AIM — Retype exactly the lines from the line with "P((74,70,86),'200,264 404,262 402,290" to the end of the data, keeping both boundary lines.

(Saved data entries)
(begin)

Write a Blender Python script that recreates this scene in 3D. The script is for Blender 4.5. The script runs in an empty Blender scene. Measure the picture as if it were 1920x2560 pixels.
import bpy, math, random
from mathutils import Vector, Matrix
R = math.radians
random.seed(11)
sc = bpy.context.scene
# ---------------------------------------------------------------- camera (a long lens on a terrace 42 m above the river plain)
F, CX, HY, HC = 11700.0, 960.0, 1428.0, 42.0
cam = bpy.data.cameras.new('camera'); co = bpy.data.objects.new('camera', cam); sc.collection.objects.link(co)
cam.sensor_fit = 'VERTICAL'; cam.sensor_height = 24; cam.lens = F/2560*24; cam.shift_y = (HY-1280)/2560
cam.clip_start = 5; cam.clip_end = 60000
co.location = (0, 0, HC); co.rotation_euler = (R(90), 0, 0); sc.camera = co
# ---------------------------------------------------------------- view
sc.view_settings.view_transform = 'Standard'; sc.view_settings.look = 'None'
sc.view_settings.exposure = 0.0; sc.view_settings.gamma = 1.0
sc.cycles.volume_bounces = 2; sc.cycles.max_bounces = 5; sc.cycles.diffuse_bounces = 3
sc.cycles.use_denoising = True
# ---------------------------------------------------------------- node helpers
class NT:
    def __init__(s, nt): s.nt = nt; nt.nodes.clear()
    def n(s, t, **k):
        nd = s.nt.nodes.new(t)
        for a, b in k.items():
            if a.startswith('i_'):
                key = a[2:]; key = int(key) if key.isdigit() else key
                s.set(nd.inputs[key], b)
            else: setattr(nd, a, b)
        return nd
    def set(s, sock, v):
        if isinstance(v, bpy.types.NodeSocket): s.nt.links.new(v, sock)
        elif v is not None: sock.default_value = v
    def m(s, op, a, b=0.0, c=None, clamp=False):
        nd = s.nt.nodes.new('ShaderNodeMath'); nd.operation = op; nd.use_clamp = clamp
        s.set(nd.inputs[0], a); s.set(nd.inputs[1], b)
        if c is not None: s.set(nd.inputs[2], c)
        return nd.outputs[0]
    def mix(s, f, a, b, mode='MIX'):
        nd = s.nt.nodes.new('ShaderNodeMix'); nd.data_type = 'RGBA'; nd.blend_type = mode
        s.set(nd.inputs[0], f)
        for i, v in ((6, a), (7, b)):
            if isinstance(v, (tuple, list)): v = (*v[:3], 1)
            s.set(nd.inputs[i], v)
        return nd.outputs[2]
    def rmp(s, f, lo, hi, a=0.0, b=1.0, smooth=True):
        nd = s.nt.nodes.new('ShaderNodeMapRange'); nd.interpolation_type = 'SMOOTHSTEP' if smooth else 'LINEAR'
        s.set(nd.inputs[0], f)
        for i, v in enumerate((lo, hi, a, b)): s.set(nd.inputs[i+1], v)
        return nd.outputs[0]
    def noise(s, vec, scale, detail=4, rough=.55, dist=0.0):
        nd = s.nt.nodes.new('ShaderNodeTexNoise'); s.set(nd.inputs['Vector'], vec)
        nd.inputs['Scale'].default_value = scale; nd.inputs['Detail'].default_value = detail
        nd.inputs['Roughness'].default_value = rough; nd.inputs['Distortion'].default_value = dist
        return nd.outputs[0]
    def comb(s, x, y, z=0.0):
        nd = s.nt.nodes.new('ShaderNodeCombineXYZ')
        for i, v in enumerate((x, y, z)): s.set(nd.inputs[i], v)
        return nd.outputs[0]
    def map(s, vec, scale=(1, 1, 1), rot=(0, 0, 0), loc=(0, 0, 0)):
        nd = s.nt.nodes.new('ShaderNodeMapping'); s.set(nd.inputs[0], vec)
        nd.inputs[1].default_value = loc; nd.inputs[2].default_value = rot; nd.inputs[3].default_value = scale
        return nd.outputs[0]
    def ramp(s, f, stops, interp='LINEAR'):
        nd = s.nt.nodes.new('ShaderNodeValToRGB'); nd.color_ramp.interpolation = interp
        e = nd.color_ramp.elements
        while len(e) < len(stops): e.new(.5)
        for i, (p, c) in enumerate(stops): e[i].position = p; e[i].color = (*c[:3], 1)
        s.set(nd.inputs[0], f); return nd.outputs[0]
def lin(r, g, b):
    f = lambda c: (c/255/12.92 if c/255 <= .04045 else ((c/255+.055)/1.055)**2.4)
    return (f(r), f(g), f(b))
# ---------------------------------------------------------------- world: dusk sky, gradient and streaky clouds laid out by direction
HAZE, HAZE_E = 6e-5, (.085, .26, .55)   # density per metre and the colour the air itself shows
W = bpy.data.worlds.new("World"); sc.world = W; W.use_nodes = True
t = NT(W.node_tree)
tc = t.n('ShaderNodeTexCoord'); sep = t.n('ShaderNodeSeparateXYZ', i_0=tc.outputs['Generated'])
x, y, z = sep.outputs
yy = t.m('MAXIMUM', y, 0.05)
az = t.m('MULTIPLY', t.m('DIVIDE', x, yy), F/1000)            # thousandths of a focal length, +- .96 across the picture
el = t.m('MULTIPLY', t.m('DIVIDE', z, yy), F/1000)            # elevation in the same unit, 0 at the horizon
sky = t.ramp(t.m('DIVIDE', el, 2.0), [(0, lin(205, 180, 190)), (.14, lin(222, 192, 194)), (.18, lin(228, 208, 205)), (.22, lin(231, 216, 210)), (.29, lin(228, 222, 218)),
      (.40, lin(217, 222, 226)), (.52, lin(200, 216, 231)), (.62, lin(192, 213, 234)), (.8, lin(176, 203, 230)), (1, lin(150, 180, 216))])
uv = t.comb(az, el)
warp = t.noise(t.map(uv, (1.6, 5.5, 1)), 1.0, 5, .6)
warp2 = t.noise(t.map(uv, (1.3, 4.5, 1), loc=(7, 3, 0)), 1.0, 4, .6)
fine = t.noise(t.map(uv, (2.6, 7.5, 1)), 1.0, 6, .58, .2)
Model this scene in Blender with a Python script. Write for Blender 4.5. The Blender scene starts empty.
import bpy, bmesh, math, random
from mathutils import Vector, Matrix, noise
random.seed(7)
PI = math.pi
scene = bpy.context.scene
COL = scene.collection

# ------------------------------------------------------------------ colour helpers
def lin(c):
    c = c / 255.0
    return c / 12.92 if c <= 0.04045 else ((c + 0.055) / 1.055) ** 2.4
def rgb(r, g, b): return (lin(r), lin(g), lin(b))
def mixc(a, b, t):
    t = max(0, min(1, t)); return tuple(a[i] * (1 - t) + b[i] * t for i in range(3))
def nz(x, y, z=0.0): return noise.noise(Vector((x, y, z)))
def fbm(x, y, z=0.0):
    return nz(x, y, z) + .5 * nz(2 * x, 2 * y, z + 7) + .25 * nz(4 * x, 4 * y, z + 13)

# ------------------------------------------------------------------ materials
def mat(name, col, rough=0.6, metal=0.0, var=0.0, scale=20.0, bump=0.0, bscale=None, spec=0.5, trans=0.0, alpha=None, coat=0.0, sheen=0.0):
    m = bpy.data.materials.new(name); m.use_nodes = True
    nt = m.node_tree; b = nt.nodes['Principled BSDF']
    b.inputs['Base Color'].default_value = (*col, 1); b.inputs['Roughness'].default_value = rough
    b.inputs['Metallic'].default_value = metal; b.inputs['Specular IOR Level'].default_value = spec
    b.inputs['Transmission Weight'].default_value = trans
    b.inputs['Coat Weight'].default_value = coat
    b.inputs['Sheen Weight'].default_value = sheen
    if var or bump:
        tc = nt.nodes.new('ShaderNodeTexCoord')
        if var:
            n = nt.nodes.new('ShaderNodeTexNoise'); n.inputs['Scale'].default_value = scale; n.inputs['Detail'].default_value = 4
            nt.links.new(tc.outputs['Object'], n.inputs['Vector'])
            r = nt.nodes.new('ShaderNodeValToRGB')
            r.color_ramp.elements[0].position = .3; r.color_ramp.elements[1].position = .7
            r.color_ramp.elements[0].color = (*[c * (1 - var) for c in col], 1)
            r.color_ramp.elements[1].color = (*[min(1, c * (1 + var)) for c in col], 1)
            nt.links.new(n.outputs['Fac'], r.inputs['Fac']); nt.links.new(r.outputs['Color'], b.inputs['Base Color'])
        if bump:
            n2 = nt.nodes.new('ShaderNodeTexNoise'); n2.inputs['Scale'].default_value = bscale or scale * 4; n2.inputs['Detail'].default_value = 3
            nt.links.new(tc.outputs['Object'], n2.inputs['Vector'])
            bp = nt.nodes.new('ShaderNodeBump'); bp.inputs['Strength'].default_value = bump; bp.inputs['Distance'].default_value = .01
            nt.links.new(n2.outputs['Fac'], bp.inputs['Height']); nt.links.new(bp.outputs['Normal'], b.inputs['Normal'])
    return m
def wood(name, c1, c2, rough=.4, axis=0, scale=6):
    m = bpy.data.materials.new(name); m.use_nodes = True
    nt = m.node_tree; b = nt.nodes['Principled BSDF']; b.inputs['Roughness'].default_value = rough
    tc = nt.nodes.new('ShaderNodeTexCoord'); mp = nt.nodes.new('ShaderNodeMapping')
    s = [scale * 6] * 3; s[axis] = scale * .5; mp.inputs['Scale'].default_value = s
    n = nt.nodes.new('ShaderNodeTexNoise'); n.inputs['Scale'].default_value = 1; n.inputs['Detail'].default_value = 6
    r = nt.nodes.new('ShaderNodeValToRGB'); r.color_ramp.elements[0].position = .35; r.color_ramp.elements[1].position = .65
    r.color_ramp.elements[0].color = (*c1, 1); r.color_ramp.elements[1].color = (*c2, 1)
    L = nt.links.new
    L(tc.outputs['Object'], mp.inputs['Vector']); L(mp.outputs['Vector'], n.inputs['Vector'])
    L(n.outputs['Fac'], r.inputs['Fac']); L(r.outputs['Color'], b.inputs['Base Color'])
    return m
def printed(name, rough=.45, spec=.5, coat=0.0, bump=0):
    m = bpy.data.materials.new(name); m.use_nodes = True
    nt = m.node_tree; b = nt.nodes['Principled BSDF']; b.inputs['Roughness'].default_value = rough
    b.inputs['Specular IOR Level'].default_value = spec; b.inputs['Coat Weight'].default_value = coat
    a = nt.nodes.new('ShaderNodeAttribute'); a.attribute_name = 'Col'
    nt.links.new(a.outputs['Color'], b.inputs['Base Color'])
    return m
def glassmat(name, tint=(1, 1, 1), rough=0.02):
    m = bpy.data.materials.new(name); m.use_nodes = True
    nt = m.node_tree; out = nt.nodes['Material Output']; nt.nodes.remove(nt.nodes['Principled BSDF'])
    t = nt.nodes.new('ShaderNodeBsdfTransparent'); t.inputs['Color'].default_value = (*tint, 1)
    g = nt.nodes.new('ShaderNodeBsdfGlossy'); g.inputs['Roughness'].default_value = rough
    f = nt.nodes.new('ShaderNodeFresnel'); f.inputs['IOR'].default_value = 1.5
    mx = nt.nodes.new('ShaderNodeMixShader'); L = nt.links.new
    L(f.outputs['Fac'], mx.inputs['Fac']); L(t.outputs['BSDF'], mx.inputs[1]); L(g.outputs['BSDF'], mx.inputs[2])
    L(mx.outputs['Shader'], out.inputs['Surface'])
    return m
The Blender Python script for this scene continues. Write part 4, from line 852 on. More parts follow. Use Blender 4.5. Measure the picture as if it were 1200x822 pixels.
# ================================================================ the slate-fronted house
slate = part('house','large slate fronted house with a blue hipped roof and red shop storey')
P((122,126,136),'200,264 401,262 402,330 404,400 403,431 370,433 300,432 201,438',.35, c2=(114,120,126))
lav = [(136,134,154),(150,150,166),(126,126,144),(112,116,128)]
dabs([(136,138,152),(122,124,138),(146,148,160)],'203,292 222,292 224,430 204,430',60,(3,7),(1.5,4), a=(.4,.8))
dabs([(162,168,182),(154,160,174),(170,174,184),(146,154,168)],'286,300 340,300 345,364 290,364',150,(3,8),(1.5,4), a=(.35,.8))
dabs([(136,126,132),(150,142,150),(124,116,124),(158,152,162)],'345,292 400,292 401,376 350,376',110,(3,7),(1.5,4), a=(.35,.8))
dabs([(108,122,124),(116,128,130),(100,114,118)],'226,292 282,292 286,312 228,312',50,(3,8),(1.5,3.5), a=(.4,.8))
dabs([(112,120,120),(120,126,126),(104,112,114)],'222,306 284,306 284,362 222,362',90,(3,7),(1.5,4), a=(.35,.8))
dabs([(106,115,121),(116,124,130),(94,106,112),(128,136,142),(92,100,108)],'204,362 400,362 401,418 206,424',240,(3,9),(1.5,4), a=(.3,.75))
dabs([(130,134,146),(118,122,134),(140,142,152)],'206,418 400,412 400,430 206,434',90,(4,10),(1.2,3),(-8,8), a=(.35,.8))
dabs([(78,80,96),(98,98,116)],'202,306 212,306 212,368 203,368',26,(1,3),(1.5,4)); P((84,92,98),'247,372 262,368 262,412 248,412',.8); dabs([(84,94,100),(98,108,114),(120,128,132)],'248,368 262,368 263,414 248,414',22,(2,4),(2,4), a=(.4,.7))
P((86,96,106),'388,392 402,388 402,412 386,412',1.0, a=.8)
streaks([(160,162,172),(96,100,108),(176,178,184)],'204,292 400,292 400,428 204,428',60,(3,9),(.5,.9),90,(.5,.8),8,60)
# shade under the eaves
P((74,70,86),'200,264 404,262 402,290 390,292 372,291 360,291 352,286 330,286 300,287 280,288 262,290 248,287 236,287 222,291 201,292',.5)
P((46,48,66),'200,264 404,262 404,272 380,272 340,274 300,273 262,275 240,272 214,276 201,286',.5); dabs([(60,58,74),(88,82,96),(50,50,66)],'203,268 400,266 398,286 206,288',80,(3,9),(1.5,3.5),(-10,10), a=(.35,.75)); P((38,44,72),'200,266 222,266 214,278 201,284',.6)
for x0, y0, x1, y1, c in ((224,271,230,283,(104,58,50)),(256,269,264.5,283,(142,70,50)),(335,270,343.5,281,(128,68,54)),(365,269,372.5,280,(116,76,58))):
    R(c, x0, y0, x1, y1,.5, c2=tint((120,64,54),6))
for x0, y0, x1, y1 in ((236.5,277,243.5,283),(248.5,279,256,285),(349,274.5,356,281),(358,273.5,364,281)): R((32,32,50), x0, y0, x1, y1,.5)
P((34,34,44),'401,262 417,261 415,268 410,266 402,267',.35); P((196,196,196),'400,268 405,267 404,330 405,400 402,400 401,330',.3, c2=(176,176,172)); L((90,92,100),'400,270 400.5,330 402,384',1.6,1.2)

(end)

COMPLETE ANSWER —
P((74,70,86),'200,264 404,262 402,290 390,292 372,291 360,291 352,286 330,286 300,287 280,288 262,290 248,287 236,287 222,291 201,292',.5)
P((46,48,66),'200,264 404,262 404,272 380,272 340,274 300,273 262,275 240,272 214,276 201,286',.5); dabs([(60,58,74),(88,82,96),(50,50,66)],'203,268 400,266 398,286 206,288',80,(3,9),(1.5,3.5),(-10,10), a=(.35,.75)); P((38,44,72),'200,266 222,266 214,278 201,284',.6)
for x0, y0, x1, y1, c in ((224,271,230,283,(104,58,50)),(256,269,264.5,283,(142,70,50)),(335,270,343.5,281,(128,68,54)),(365,269,372.5,280,(116,76,58))):
    R(c, x0, y0, x1, y1,.5, c2=tint((120,64,54),6))
for x0, y0, x1, y1 in ((236.5,277,243.5,283),(248.5,279,256,285),(349,274.5,356,281),(358,273.5,364,281)): R((32,32,50), x0, y0, x1, y1,.5)
P((34,34,44),'401,262 417,261 415,268 410,266 402,267',.35); P((196,196,196),'400,268 405,267 404,330 405,400 402,400 401,330',.3, c2=(176,176,172)); L((90,92,100),'400,270 400.5,330 402,384',1.6,1.2)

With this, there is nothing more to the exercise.